Sem dúvida, houve avanços, dizem os especialistas. Mas ainda há muitas carências. Recente mapeamento do Instituto de Pesquisa Econômica Aplicada (Ipea) apontou que o sistema portuário nacional necessita, na atualidade, de investimentos da ordem de R$ 42,88 bilhões para 265 obras. São R$ 2,78 bilhões para gargalos de dragagens e derrocamentos; R$ 17,29 bilhões para acessos terrestres (rodovias e ferrovias); R$ 20,46 bilhões para ampliação, recuperação e construção de portos públicos; e R$ 2,34 bilhões para demais obras de infraestrutura, como energia elétrica, esgoto, fornecimento de água e adequação a normas de segurança. "Com exceção de alguns investimentos privados em construção de novos portos e terminais, algo em torno de 90% dos investimentos estão na esfera pública", destaca o coordenador de infraestrutura econômica da instituição, Carlos Alvares da Silva Campos Neto.
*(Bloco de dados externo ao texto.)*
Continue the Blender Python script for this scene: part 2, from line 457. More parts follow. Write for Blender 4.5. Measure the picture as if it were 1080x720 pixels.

O Programa de Aceleração do Crescimento (2007-2010) destacou R$ 2,7 bilhões aos portos brasileiros e a segunda etapa (2011-2014) promete R$ 5,1 bilhões. A carteira de projetos públicos já contratados soma R$ 4,5 bilhões, 57,6% do previsto para ser executado até o horizonte estabelecido pelo PAC 2.

Pouco mais de R$ 1,5 bilhão está destinado ao Programa Nacional de Dragagem (PND), que visa aprofundar 18 portos do país até 2012. Somente com essas obras a capacidade de movimentação dos complexos marítimos aumentará em 30%, calcula o governo.

"As dragagens têm atraído os investimentos privados do mundo inteiro para os portos brasileiros, reduzido os custos dos fretes marítimos para o Brasil e estimulado a expansão da cabotagem (navegação doméstica)", afirma Brito. Das 18 obras, 13 foram iniciadas e três estão concluídas (Recife, Rio Grande e Angra dos Reis).

Ao fim do PND, o Brasil contará com quatro portos concentradores, eleitos em termos de profundidade-zona de influência. São os casos de Santos, Rio Grande, Pecém e Suape. A partir deles, a carga poderá ser redirecionada em embarcações menores para os demais portos. Uma necessidade cada vez maior do país para reduzir a dependência do transporte rodoviário. Hoje, cerca de 60% da movimentação de mercadorias é feita sobre rodas, ante 13% do modal aquaviário.